La réinvention du super-héros mythique de DC Comics n’est pas une révolution mais dépoussière efficacement le genre.
La meilleure scène de Superman n’est pas une baston homérique entre demi-dieux mais une simple discussion dans un salon. Plus précisément la toute première interview accordée par l’Homme d’acier à Lois Lane (impeccable Rachel Brosnahan), sa collègue du Daily Planet et compagne depuis trois mois, qui n’en peut plus de voir Clark Kent nourrir ses articles des propos de son alter ego. La journaliste l’asticote à juste titre sur le dernier fait d’armes de Superman, intervenu de son propre chef pour stopper à lui seul l’invasion d’un pays imaginaire de l’Est - référence à peine voilée au conflit ukrainien. De l’héroïsme à l’état pur, qui pose tout de même de lourdes questions sur l’interventionnisme de l’être le plus puissant de l’univers… « Mais des gens allaient mourir ! », s’époumone le boy-scout joué par David Corenswet, qui campe sur sa position et met fin brutalement à l’entretien.
Superman serait-il au-dessus des lois et des gouvernements ? On aurait beaucoup aimé que le film creuse la piste de la portée géopolitique de son héros, mais le réalisateur/scénariste James Gunn (la trilogie Les Gardiens de la Galaxie, The Suicide Squad) semble accaparé par un cahier des charges quasi intenable : réinventer Supes tout en faisant de lui la rampe de lancement d’un nouvel univers DC Comics, dont le cinéaste est le co-patron. Et avouons que, vu les circonstances, que le bonhomme s’en sort avec les honneurs.
Saison 3
À l’opposé de la vision de Zack Snyder, Gunn gomme l’esprit de sérieux et la parabole christique pour imposer une légèreté pop (presque pulp) au personnage, qui se retrouve autant dans les vannes constantes que dans la colorimétrie. Le film assume son côté vintage, à cheval entre les comics et le cinéma des années 80, et va à la vitesse de l’éclair : dès la première image, un carton nous apprend que les métahumains peuplent la Terre depuis 300 ans. On a parfois l’impression d’avoir démarré une série à la saison 3 (pas le temps de nous raconter les origines des seconds couteaux Green Lantern, Hawkgirl ou Mister Terrific), mais ce choix force une certaine efficacité narrative, et permet de se concentrer quasi entièrement sur la confrontation entre Superman et Lex Luthor (Nicholas Hoult, délicieusement cabotin).
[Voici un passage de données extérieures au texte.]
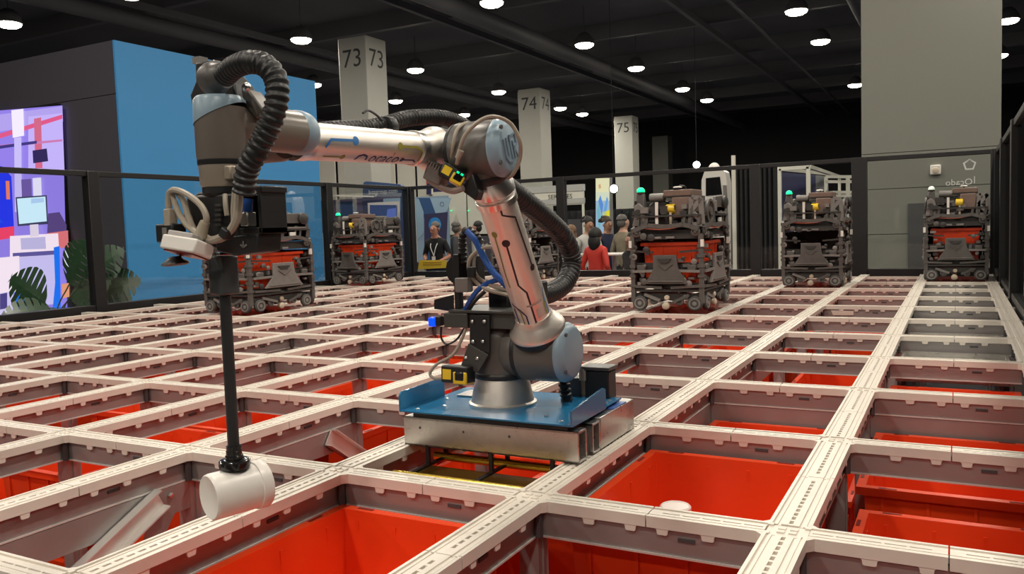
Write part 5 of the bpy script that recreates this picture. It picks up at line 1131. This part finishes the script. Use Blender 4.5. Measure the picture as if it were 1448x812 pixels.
mb = MB(); ly_ = mat('lanyard white', (.75, .73, .70), .6)
for sg in (-1, 1): mb.tube([(sg * .075, -.06, 1.49), (sg * .06, -.20, 1.36), (.01, -.215, 1.18)], .008, 6, step=.03)
mb.box((.01, -.225, 1.12), (.07, .012, .10)); o = mb.build('lanyard', ly_); o.parent = p1; o.location = o.location
person('man in dark jacket seen from behind between the poster and the lower arm', wx(646, 12.6), 12.6, 3.0, greyc, blk, skinB, hg, H=1.80)
person('dark-haired man in pale shirt beside the lower arm facing left', wx(675, 13.2), 13.2, -1.3, whc, blk, skinB, hb, H=1.80)
person('bearded man in white shirt facing right with raised forearm', wx(832, 11.6), 11.6, .9, whc, blk, skinB, hb, 'curly', H=1.77, arms=((.25, .0, 1.16, .10, -.26, 1.22), (-.27, .02, 1.15, -.06, -.28, 1.12)))
person('woman in red jacket with black hair seen from behind', wx(842, 10.1), 10.1, 2.9, redc, blk, skinA, hb, 'long', H=1.60)
person('curly-haired man in navy suit facing right before the lit banner', wx(858, 12.4), 12.4, 1.1, navc, navc, skinB, hbr, 'curly', H=1.77)
person('bald man in tan patterned jacket right of the navy suit', wx(881, 12.0), 12.0, 2.6, tanc, blk, skinA, hg, H=1.80)
person('person in black half hidden by the nearest right-hand bot', wx(893, 9.6), 9.6, -.6, blk, blk, skinB, hb, H=1.52, sleeve='short')
person('fair-haired person behind the bearded man', wx(808, 14.5), 14.5, .3, whc, blk, skinA, mat('fair hair', (.22, .12, .06), .6), 'long', H=1.66)
r = thing('bar_table', 'small white table between the red jacket and the nearest right-hand bot', 'table', (wx(868, 10.6), 10.6, FLOOR))
c = aty(868, 358, 10.6); MB().lathe((c.x, 10.6, c.z), UZ, [(.30, -.03), (.31, -.015), (.30, 0)], 28).build('table_top', white_m, r); MB().cyl((c.x, 10.6, FLOOR), (c.x, 10.6, c.z - .03), .035, seg=12).build('column', alu_m, r); MB().lathe((c.x, 10.6, FLOOR), UZ, [(.25, 0), (.24, .015), (.04, .03)], 24).build('foot', alu_m, r)
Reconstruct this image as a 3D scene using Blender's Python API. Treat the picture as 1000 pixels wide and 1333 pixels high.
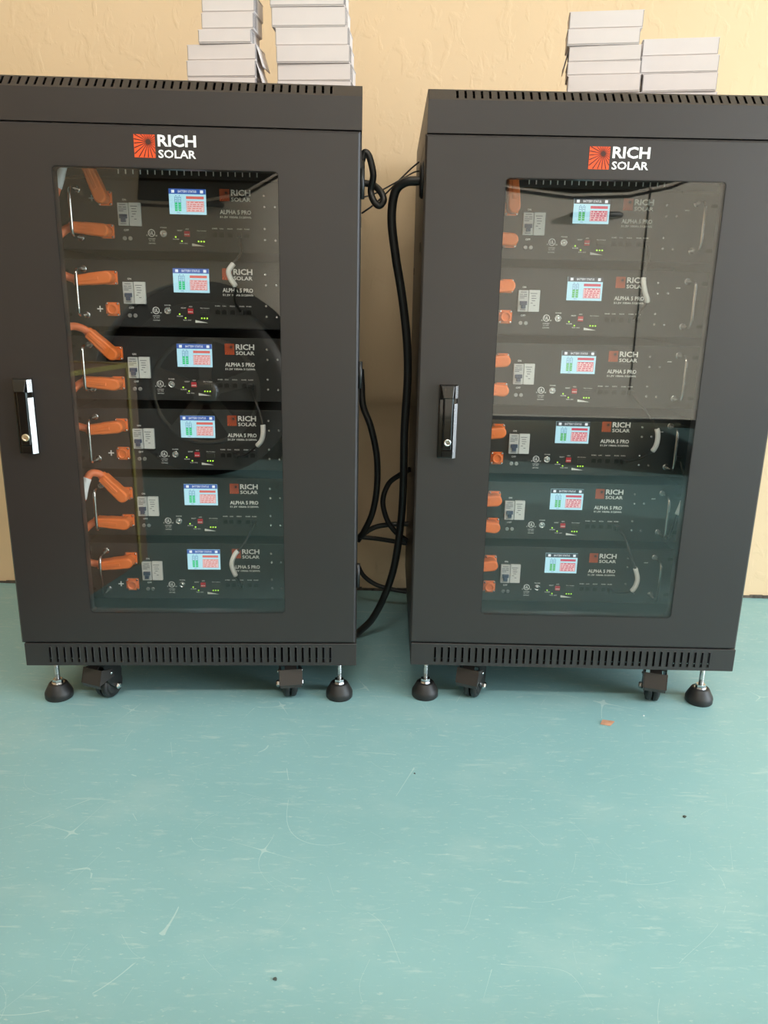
import bpy, bmesh, math, random
from mathutils import Vector, Matrix
from mathutils.geometry import tessellate_polygon
random.seed(7)
R = math.radians
for o in list(bpy.data.objects):
    bpy.data.objects.remove(o)
scene = bpy.context.scene
C = scene.collection

# ------------------------------------------------------------------ camera
F_PX = 1004.486
cam_d = bpy.data.cameras.new('camera')
cam_d.sensor_fit = 'VERTICAL'
cam_d.sensor_height = 24.0
cam_d.lens = F_PX * 24.0 / 1333.0
cam_d.clip_start = 0.02
cam = bpy.data.objects.new('camera', cam_d)
C.objects.link(cam)
_p, _r = R(15.5347), R(1.16711)
_fw = Vector((0, math.cos(_p), -math.sin(_p)))
_rt = Vector((1, 0, 0))
_up = _rt.cross(_fw)
_x = _rt * math.cos(_r) + _up * math.sin(_r)
_y = _up * math.cos(_r) - _rt * math.sin(_r)
m = Matrix((_x, _y, -_fw)).transposed().to_4x4()
m.translation = Vector((0, 0, 0.74956))
cam.matrix_world = m
scene.camera = cam

# ------------------------------------------------------------------ world, light, exposure
world = bpy.data.worlds.new('world')
scene.world = world
world.use_nodes = True
_bg = world.node_tree.nodes['Background']
_bg.inputs[0].default_value = (0.80, 0.90, 1.0, 1)
_bg.inputs[1].default_value = 2.2

def area(name, loc, direction, sx, sy, power, col):
    l = bpy.data.lights.new(name, 'AREA')
    l.shape = 'RECTANGLE'
    l.size, l.size_y, l.energy, l.color = sx, sy, power, col
    o = bpy.data.objects.new(name, l)
    C.objects.link(o)
    o.location = loc
    o.rotation_euler = Vector(direction).to_track_quat('-Z', 'Z').to_euler()
    return o
area('daylight', (3.9, -0.6, 1.45), (-1, 0.12, -0.12), 3.6, 2.6, 250, (0.80, 0.91, 1.0))

# low sun through the same opening: it falls on the van behind the camera, not on the cabinets
sun_d = bpy.data.lights.new('sun', 'SUN')
sun_d.energy, sun_d.angle, sun_d.color = 10.0, R(1.0), (1.0, 0.95, 0.88)
sun = bpy.data.objects.new('sun', sun_d)
C.objects.link(sun)
sun.location = (8, 3, 4)
sun.rotation_euler = Vector((-0.88, -0.36, -0.26)).to_track_quat('-Z', 'Z').to_euler()

vs = scene.view_settings
vs.view_transform = 'Standard'
vs.look = 'None'
vs.exposure = 0.0
vs.gamma = 1.0
vs.use_curve_mapping = False

# ------------------------------------------------------------------ materials
MATS = {}
def mat(name, col, rough=0.5, metal=0.0, emit=None, spec=0.5, coat=0.0):
    mt = bpy.data.materials.new(name)
    mt.use_nodes = True
    b = mt.node_tree.nodes['Principled BSDF']
    b.inputs['Base Color'].default_value = (*col, 1)
    b.inputs['Roughness'].default_value = rough
    b.inputs['Metallic'].default_value = metal
    b.inputs['Specular IOR Level'].default_value = spec
    b.inputs['Coat Weight'].default_value = coat
    if emit:
        b.inputs['Emission Color'].default_value = (*emit[0], 1)
        b.inputs['Emission Strength'].default_value = emit[1]
    MATS[name] = mt
    return mt

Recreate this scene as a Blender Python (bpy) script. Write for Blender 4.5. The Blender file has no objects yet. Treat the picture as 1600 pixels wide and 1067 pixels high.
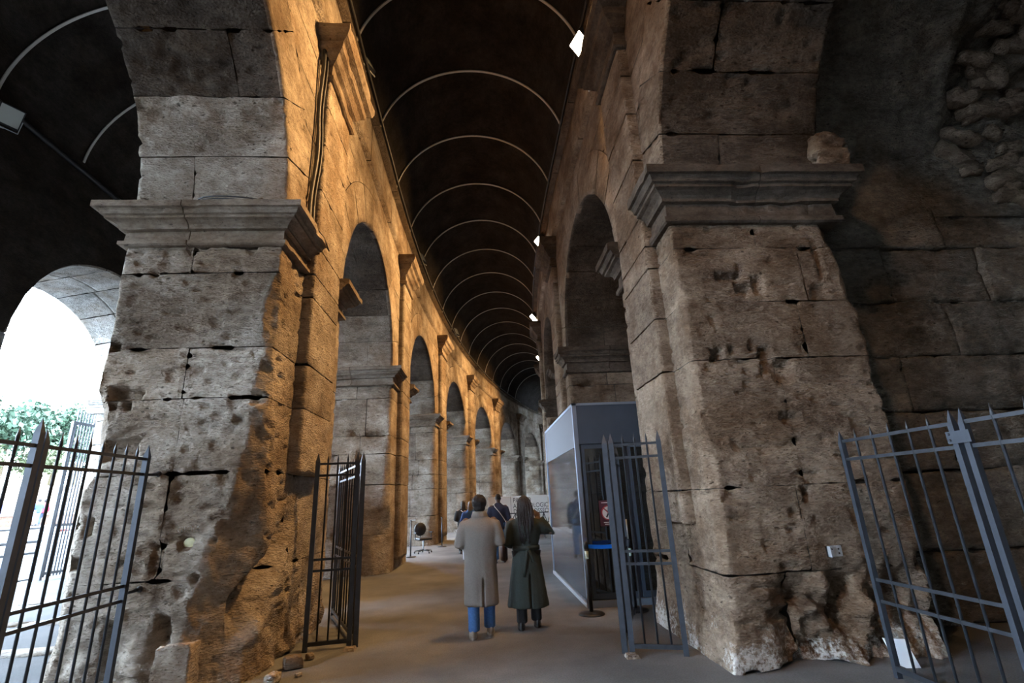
import bpy, math, random
import numpy as np
from mathutils import Matrix, Vector

random.seed(7)
RNG = np.random.RandomState(11)
SC = bpy.context.scene
COL = SC.collection
PI = math.pi

# ------------------------------------------------------------------ camera
R = [[0.99724, 0.02492, -0.06998], [-0.05911, -0.3044, -0.95071], [-0.045, 0.95222, -0.30208]]
cd = bpy.data.cameras.new('camera')
cam = bpy.data.objects.new('camera', cd)
COL.objects.link(cam)
M4 = Matrix.Identity(4)
for i in range(3):
    for j in range(3):
        M4[i][j] = R[i][j]
M4[2][3] = 1.65
cam.matrix_world = M4
cd.sensor_width = 36.0
cd.lens = 772.0 / 1600.0 * 36.0
cd.clip_start = 0.05
cd.clip_end = 500
SC.camera = cam

# ------------------------------------------------------------------ world, exposure
SC.view_settings.view_transform = 'Standard'
SC.view_settings.look = 'None'
SC.view_settings.exposure = 0.12
SC.view_settings.gamma = 1.0
SC.view_settings.use_curve_mapping = False
SC.cycles.use_denoising = True
SC.cycles.max_bounces = 10
SC.cycles.diffuse_bounces = 6
SC.cycles.sample_clamp_indirect = 20.0
w = bpy.data.worlds.new('world')
SC.world = w
w.use_nodes = True
bg = w.node_tree.nodes['Background']
bg.inputs[0].default_value = (0.64, 0.80, 1.0, 1)
bg.inputs[1].default_value = 46.0
sun_d = bpy.data.lights.new('sun', 'SUN')
sun_d.energy = 5.0
sun_d.angle = 0.01
sun_d.color = (1.0, 0.95, 0.87)
sun = bpy.data.objects.new('sun', sun_d)
sun.rotation_euler = Vector((0.62, -0.25, 0.74)).to_track_quat('Z', 'Y').to_euler()
COL.objects.link(sun)

LAMP_POWER = 460.0
LAMP_COLOR = (1.0, 0.55, 0.20)

# ------------------------------------------------------------------ numpy noise
def vnoise(P, seed=0):
    P = np.asarray(P, float)
    I = np.floor(P).astype(np.int64)
    F = P - I
    F = F * F * (3 - 2 * F)
    out = np.zeros(len(P))
    for dx in (0, 1):
        wx = F[:, 0] if dx else 1 - F[:, 0]
        for dy in (0, 1):
            wy = F[:, 1] if dy else 1 - F[:, 1]
            for dz in (0, 1):
                wz = F[:, 2] if dz else 1 - F[:, 2]
                h = ((I[:, 0] + dx) * 374761393 + (I[:, 1] + dy) * 668265263 + (I[:, 2] + dz) * 2147483647 + seed * 974634777) & 0xFFFFFFFF
                h = ((h ^ (h >> 13)) * 1274126177) & 0xFFFFFFFF
                h = ((h ^ (h >> 16)) * 2246822519) & 0xFFFFFFFF
                h = h ^ (h >> 15)
                out += wx * wy * wz * ((h & 0xFFFFFF) / float(0xFFFFFF))
    return out

def fbm(P, o=4, seed=0):
    P = np.asarray(P, float)
    a, s, t = 0.5, 0.0, 0.0
    for k in range(o):
        s = s + a * vnoise(P * (2.03 ** k) + 17.3 * k, seed + k)
        t += a
        a *= 0.5
    return s / t

def sstep(a, b, x):
    t = np.clip((x - a) / (b - a), 0, 1)
    return t * t * (3 - 2 * t)

# ------------------------------------------------------------------ mesh helpers
def mesh_from(name, V, F, mat=None, smooth=True):
    V = np.asarray(V, np.float32)
    me = bpy.data.meshes.new(name)
    if isinstance(F, np.ndarray):
        n, k = F.shape
        me.vertices.add(len(V))
        me.vertices.foreach_set('co', V.ravel())
        me.loops.add(n * k)
        me.loops.foreach_set('vertex_index', F.astype(np.int32).ravel())
        me.polygons.add(n)
        me.polygons.foreach_set('loop_start', np.arange(0, n * k, k, dtype=np.int32))
        me.polygons.foreach_set('use_smooth', np.full(n, smooth))
        me.update(calc_edges=True)
    else:
        me.from_pydata([tuple(map(float, v)) for v in V], [], F)
        me.polygons.foreach_set('use_smooth', np.full(len(me.polygons), smooth))
        me.update()
    if mat:
        me.materials.append(mat)
    return me

def link(name, me, parent=None, loc=None):
    o = bpy.data.objects.new(name, me)
    COL.objects.link(o)
    if parent is not None:
        o.parent = parent
    if loc is not None:
        o.location = loc
    return o

def tag(o, label=None, cat=None, group=None, kind=None):
    if label: o['label'] = label
    if cat: o['category'] = cat
    if group: o['group'] = group
    if kind: o['kind'] = kind
    return o

def thing(name, label, cat, loc=(0, 0, 0), rz=0.0, group=None):
    o = bpy.data.objects.new(name, None)
    COL.objects.link(o)
    o.empty_display_size = 0.1
    o.location = loc
    o.rotation_euler = (0, 0, rz)
    return tag(o, label, cat, group)

def struct(name, label, loc=(0, 0, 0)):
    o = bpy.data.objects.new(name, None)
    COL.objects.link(o)
    o.location = loc
    o.empty_display_size = 0.1
    return tag(o, label, None, None, 'structure')

class MB:
    """collects simple solids and links them as ONE mesh object"""
    def __init__(s):
        s.V = []; s.F = []
    def add(s, V, F):
        n = len(s.V)
        s.V += [tuple(v) for v in V]
        s.F += [tuple(i + n for i in f) for f in F]
        return s
    def box(s, lo, hi, M=None):
        x0, y0, z0 = lo; x1, y1, z1 = hi
        V = [(x0, y0, z0), (x1, y0, z0), (x1, y1, z0), (x0, y1, z0), (x0, y0, z1), (x1, y0, z1), (x1, y1, z1), (x0, y1, z1)]
        if M is not None:
            V = [tuple(M @ Vector(v)) for v in V]
        return s.add(V, [(0, 3, 2, 1), (4, 5, 6, 7), (0, 1, 5, 4), (1, 2, 6, 5), (2, 3, 7, 6), (3, 0, 4, 7)])
    def tube(s, pts, r, n=8, cap=True, tip=None):
        pts = [Vector(p) for p in pts]
        rr = r if isinstance(r, (list, tuple)) else [r] * len(pts)
        V = []; F = []
        ref = None
        for i, p in enumerate(pts):
            d = (pts[min(i + 1, len(pts) - 1)] - pts[max(i - 1, 0)])
            d = d.normalized() if d.length > 1e-9 else Vector((0, 0, 1))
            if ref is None:
                ref = Vector((1, 0, 0)) if abs(d.x) < 0.9 else Vector((0, 1, 0))
            a = (ref - d * ref.dot(d)).normalized()
            ref = a
            b = d.cross(a)
            q = rr[i]
            ra, rb = (q if isinstance(q, (list, tuple)) else (q, q))
            for k in range(n):
                t = 2 * PI * k / n
                V.append(tuple(p + a * (ra * math.cos(t)) + b * (rb * math.sin(t))))
        for i in range(len(pts) - 1):
            for k in range(n):
                k2 = (k + 1) % n
                F.append((i * n + k, i * n + k2, (i + 1) * n + k2, (i + 1) * n + k))
        if cap:
            F.append(tuple(range(n - 1, -1, -1)))
            F.append(tuple((len(pts) - 1) * n + k for k in range(n)))
        return s.add(V, F)
    def rings(s, rings, cap=True):
        n = len(rings[0]); V = [p for r in rings for p in r]; F = []
        for i in range(len(rings) - 1):
            for k in range(n):
                k2 = (k + 1) % n
                F.append((i * n + k, i * n + k2, (i + 1) * n + k2, (i + 1) * n + k))
        if cap:
            F.append(tuple(range(n - 1, -1, -1)))
            F.append(tuple((len(rings) - 1) * n + k for k in range(n)))
        return s.add(V, F)
    def ball(s, c, r, M=None, nu=12, nv=8):
        if not isinstance(r, (list, tuple)): r = (r, r, r)
        V = []; F = []
        for j in range(nv + 1):
            ph = PI * j / nv
            for i in range(nu):
                th = 2 * PI * i / nu
                v = Vector((r[0] * math.sin(ph) * math.cos(th), r[1] * math.sin(ph) * math.sin(th), -r[2] * math.cos(ph)))
                if M is not None: v = M @ v
                V.append(tuple(v + Vector(c)))
        for j in range(nv):
            for i in range(nu):
                i2 = (i + 1) % nu
                F.append((j * nu + i, j * nu + i2, (j + 1) * nu + i2, (j + 1) * nu + i))
        return s.add(V, F)
    def mesh(s, name, mat, smooth=False):
        me = bpy.data.meshes.new(name)
        me.from_pydata(s.V, [], s.F)
        me.validate()
        me.polygons.foreach_set('use_smooth', np.full(len(me.polygons), smooth))
        me.update()
        if mat: me.materials.append(mat)
        return me
    def build(s, name, mat, parent=None, smooth=False, loc=None):
        return link(name, s.mesh(name, mat, smooth), parent, loc)
    def remesh(s, name, mat, parent=None, voxel=0.012, iters=3, fac=0.5):
        tmp = link('tmp', s.mesh('tmp', None, True))
        m = tmp.modifiers.new('r', 'REMESH'); m.mode = 'VOXEL'; m.voxel_size = voxel; m.use_smooth_shade = True
        if iters:
            m2 = tmp.modifiers.new('s', 'SMOOTH'); m2.iterations = iters; m2.factor = fac
        dg = bpy.context.evaluated_depsgraph_get()
        me = bpy.data.meshes.new_from_object(tmp.evaluated_get(dg))
        me.name = name
        bpy.data.objects.remove(tmp)
        me.materials.clear()
        if mat: me.materials.append(mat)
        me.polygons.foreach_set('use_smooth', np.full(len(me.polygons), True))
        return link(name, me, parent)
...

Un milliardaire de la tech timbré, égocentrique et jaloux, bien décidé à détruire son ennemi juré avec un tour de passe-passe scientifique et en manipulant l’opinion publique (les haters des réseaux sociaux sont comparés à des singes derrière leurs écrans - on avoue avoir ri). David Corenswet, lui, tient efficacement la barre dans le rôle-titre : charmant, charismatique sans faire d’effort, doux et dur quand il le faut.
Trouver son âme
Mais le film veut être trop de choses à la fois et peine parfois à tout réconcilier : la dramaturgie en prend un sérieux coup et la grammaire des scènes d’action laisse à désirer, James Gunn se contenant de faire tournoyer sa caméra en grand angle pour donner de l’impact à ses images bourrées ras la gueule d’effets spéciaux numériques. Pourtant, quelques idées visuelles sortent du lot (la verticalité et l’échelle impressionnante de certaines bastons ; une faille géante au milieu de la ville ; le très rigolo chien Krypto lancé dans la bataille…) et Superman finit par l’emporter en trouvant son âme autant dans ses maladresses que ses coups d’éclat. Il y a là suffisamment de tentatives loufoques et d’énergie cinétique pour dépoussiérer le cinéma super-héroïque des dix dernières années. C’est à la fois peu et beaucoup.
Superman, de James Gunn, avec David Corenswet, Rachel Brosnahan, Nicholas Hoult… Durée 2 h 09.